Brits careful in considering U.S. shows

Recession will keep buyers cautious at L.A. Screenings

LONDON -- What series British TV buyers pick up -- and what they pay for them -- typically makes for one of the biggest dramas of the L.A. Screenings. The weeklong event kicks off Thursday as program buyers from around the world converge on Tinseltown to sift through the new primetime shows from the U.S. broadcasters.

This go-round, eye-popping prices are not likely -- unless everyone goes after the same show.

Consider this recessionary factor: Advertising-driven commercial channels in the U.K. are seeing revenue down 15% year on year.

"We will be spending nowhere near the levels we did in the past on American programming, and it's unlikely we will buy a new show this year unless we get a good deal," said Kevin Lygo, Channel 4's director of television.

Channel 4 made U.S. fare part of its core output during the past 20 years, but its execs suggest U.S. shows have become too ubiquitous. The network slashed last year's acquisitions budget by 25% to £119 million ($185 million) and will cut another 10% in 2009.

Several companies have reduced their staff attending the Screenings this year.

Lygo won't attend; neither will ITV director of television Peter Fincham, who recently handed responsibility for acquisitions to digital channels head Zai Bennett in a hint that ITV has lost interest in new U.S. programming for its main channel.

The BBC has been a significant buyer of shows like "The Wire," "Damages" and "Mad Men," which have earned niche ratings as well as critical acclaim, and it also airs the more commercially successful "Heroes." But the pubcaster is increasingly under pressure domestically to stop bidding against commercial nets for American shows and was recently slammed by Channel 4 for outbidding it for the forthcoming mini "Harper's Island."

RTL-owned Five recently was forced to exit bidding on "House," one of its signature primetime shows, with the network citing "commercial and scheduling reasons" for backing out.

Five's new director of programming, Richard Woolfe, hints he will use saved acquisition funds to launch home-grown shows, though Woolfe will attend the Screenings alongside Five chief exec Dawn Airey and newly appointed head of acquisitions Jeff Ford.

ITV will be repped by recently appointed Bennett and head of strategy David Bergg. Channel 4 will be repped by new head of acquisitions Gill Hay and Angela Jain, head of digital network E4, while the BBC will be repped by Sue Deeks, who took over the acquisition portfolio from recently retired veteran buyer George McGhee.
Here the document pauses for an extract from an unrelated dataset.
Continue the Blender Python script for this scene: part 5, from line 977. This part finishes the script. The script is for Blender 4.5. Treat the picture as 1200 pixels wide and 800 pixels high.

At Sky One, new acquisitions head Sarah Wright expects "business as usual." Her first week on the job will be spent at the screenings.

Wright said the price tag for American shows has probably seen its high-water mark.

"Cancellations are the biggest risk when you are buying a pilot," she added. "You can buy something that doesn't work out."

But Wright said she's upbeat about the screenathon. "I'm really encouraged by the scripts that I've seen," she said.